La sua stessa Sicilia è vista rivalutata da un realismo che spazza via il mito di una società pura e incontaminata. In alcune opere anticipa ampiamente il movimento verista che si sarebbe affermato solo quarant’anni dopo la sua morte. Lotto contro i pregiudizi, i vizi, soprusi e le angherie dei potenti. Nell’opera “Patri Siccia” (seppia) denuncia quello che oggi è il problema dei preti pedofili. Spietata accusa che prospera nei conventi, ma anche altrove della pedofilia. Scena che si svolge dentro una cella del convento, tra il monaco e il giovane Pippuzzo. La “monaca disperata”, una suora di clausura che si dispera e anela per avere un uomo che la possa soddisfare sessualmente. Nel sonetto “Pilatu”, maledice quella fessura dove è uscito appunto Pilato. Nella Carestia, oltre alla fame del popolo si verifica il connubio tra politica e chiesa cattolica.
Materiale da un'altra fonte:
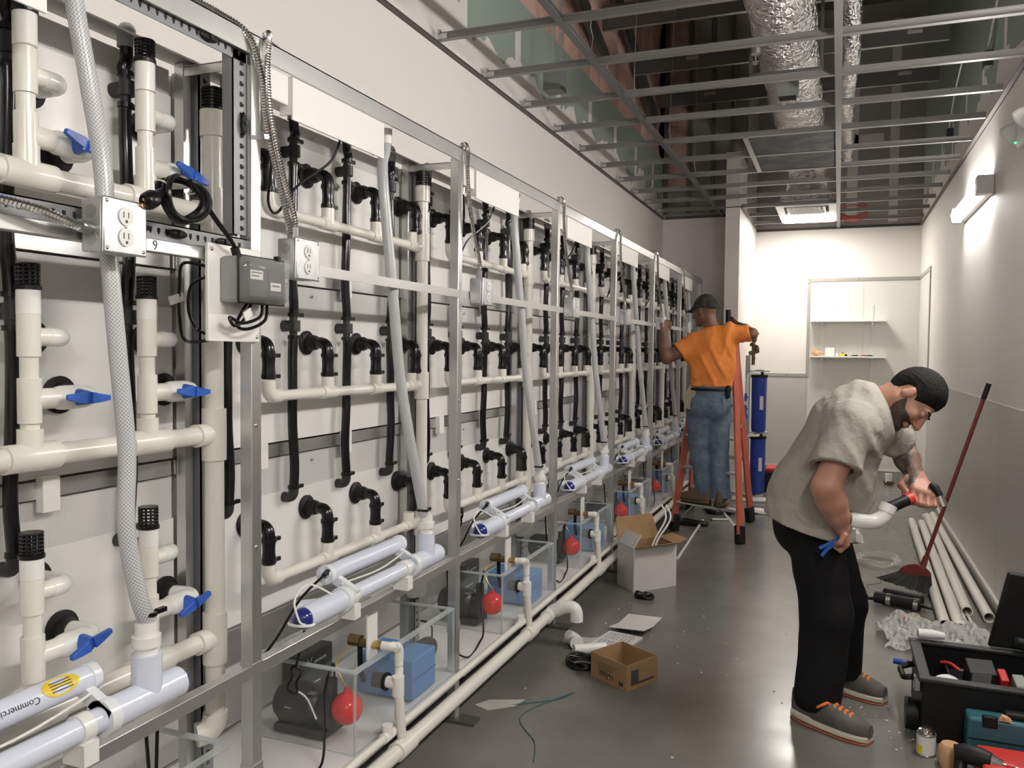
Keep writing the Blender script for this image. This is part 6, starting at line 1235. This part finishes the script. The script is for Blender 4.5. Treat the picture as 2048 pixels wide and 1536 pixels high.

Il popolo che aveva fame per la carestia in corso, ma anche per il malgoverno e le angherie subite dai governanti, tumultuava sotto il palazzo del deputato appiccandovi fuoco, mentre il municipio era assediato da una ciurma di donne, che costrinsero il sindaco a rifugiarsi nel convento dei benedettini. La sommossa fu calmata dal principe Vincenzo Paternò Castello di Biscari che apri i suoi magazzini dando da mangiare al popolo affamato. In mastro Staci, misero materassaio che la natura lo ha ben attrezzato sessualmente, il notaio che lo ha notato racconta alla moglie le doti del mastro, e la donna con grande lascivia e desiderio fa in modo di incontrare il materassaio. Incontro che stava per finire in tragedia. La favola “la libertà”, in una gabbia era rinchiuso un cardellino che saltava e svolazzava dentro la sua prigione. Il padrone le diceva questa prigione gabbia, ti salva da cacciatori, artigli di nigghi e spalvieri. Mosso a pietà apri la gabbia facendo uscire il cardellino, che non essendo pratico del volo per la lunga prigionia, cadde tra le grinfie di un gatto. L’uccelletto vedendosi schiacciato dalla grinfie del gatto gridava “o libertà funesta.”